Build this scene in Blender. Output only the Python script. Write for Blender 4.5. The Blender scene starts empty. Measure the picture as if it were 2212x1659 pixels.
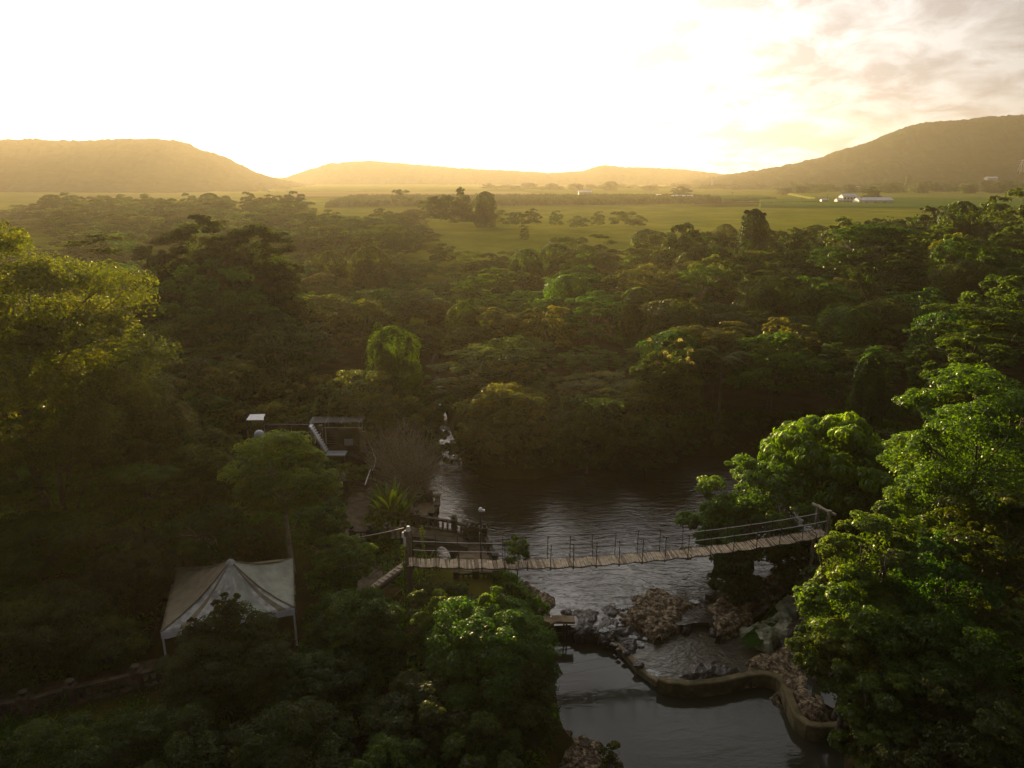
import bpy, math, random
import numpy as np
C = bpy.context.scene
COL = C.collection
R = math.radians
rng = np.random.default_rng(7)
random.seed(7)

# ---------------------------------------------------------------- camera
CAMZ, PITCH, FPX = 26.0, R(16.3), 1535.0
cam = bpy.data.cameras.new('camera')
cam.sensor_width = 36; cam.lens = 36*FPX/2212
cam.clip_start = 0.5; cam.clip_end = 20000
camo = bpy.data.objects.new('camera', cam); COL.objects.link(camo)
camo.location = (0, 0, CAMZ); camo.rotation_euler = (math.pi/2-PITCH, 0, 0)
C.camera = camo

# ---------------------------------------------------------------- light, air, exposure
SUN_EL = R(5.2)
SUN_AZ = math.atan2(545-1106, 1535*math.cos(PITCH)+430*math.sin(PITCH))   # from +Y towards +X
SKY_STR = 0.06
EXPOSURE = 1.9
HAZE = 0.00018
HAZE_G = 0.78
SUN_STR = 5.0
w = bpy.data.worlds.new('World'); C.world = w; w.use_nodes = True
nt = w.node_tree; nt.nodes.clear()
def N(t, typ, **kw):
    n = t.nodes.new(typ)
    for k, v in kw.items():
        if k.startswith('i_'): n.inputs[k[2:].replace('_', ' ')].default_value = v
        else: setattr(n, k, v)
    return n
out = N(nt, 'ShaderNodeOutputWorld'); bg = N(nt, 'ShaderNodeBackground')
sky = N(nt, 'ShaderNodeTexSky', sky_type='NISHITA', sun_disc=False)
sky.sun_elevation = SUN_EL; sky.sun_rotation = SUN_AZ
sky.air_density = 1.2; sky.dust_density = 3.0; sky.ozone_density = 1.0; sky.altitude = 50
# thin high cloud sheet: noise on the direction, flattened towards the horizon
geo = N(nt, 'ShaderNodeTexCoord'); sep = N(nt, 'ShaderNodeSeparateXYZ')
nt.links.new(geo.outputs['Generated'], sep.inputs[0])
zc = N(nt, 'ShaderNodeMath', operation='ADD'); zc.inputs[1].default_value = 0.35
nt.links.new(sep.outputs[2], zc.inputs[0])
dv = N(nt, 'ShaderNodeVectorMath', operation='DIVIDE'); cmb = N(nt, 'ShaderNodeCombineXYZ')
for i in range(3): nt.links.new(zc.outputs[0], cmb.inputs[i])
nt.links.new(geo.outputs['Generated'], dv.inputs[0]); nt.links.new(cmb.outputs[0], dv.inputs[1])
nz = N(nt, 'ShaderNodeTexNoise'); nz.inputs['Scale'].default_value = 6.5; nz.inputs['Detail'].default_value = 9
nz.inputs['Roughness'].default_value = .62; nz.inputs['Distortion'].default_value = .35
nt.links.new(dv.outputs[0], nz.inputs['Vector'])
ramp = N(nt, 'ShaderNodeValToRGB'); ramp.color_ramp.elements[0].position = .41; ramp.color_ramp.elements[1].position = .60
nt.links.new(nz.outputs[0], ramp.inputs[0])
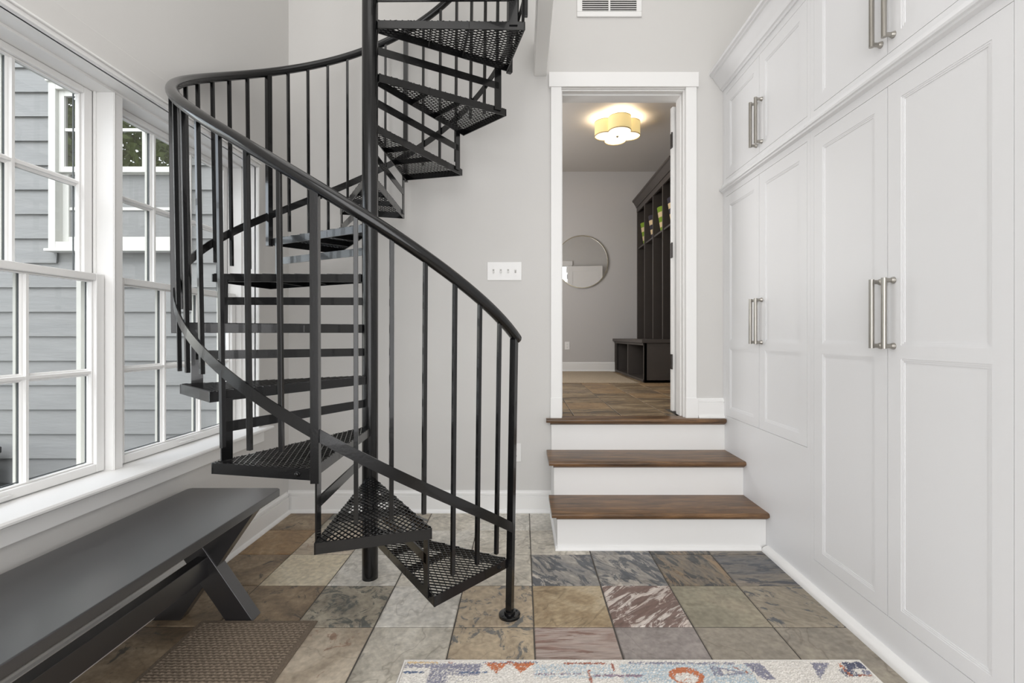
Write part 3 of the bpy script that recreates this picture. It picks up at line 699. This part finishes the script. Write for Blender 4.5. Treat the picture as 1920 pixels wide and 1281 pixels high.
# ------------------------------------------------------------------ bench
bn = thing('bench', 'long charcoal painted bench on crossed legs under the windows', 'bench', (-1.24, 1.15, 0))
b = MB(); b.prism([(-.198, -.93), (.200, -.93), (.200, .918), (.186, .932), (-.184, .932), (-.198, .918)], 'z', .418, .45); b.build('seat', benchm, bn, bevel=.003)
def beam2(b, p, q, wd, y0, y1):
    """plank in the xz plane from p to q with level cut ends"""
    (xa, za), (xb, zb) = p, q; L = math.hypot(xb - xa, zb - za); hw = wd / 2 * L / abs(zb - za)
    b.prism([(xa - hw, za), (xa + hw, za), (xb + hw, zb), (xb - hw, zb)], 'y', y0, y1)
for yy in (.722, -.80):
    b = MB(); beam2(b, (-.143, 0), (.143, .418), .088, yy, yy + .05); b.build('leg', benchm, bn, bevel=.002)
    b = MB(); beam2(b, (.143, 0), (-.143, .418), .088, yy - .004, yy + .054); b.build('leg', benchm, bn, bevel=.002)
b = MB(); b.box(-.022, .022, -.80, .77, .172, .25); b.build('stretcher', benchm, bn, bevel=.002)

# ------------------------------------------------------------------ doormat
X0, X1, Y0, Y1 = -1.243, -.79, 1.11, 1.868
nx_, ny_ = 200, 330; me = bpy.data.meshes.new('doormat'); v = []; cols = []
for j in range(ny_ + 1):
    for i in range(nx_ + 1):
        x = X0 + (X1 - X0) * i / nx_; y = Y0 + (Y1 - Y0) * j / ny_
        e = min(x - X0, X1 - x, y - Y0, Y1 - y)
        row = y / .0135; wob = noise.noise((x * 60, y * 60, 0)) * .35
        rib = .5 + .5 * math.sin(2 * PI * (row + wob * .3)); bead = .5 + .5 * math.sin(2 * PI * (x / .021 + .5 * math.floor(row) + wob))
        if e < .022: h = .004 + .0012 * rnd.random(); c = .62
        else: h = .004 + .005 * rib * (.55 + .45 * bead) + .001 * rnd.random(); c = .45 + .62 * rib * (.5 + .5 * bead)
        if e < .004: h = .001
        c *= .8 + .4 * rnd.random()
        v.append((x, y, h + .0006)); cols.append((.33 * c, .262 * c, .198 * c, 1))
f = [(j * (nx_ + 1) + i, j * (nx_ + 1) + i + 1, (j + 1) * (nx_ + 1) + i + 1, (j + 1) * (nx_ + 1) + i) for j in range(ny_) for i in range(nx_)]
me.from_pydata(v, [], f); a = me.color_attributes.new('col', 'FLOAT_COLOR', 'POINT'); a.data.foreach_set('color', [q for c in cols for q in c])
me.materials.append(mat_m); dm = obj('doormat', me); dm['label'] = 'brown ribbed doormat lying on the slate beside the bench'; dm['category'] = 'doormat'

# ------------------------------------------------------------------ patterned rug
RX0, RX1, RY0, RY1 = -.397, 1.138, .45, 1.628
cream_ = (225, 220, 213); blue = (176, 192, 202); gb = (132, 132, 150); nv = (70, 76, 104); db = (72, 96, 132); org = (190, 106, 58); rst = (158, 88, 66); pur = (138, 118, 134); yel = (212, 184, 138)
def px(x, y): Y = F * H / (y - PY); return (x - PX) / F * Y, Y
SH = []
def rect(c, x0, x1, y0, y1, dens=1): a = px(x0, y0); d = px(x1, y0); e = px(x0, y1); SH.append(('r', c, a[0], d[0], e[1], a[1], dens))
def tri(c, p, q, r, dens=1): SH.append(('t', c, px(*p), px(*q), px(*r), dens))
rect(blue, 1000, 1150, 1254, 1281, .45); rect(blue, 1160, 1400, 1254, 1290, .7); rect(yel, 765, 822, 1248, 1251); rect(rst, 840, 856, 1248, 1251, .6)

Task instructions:
Only the lines from the one containing "if e < .022: h" through the one containing "c *= .8 + .4 * rnd.random()" are to be retyped, both boundary lines included, with no other material.

Written reply:
        if e < .022: h = .004 + .0012 * rnd.random(); c = .62
        else: h = .004 + .005 * rib * (.55 + .45 * bead) + .001 * rnd.random(); c = .45 + .62 * rib * (.5 + .5 * bead)
        if e < .004: h = .001
        c *= .8 + .4 * rnd.random()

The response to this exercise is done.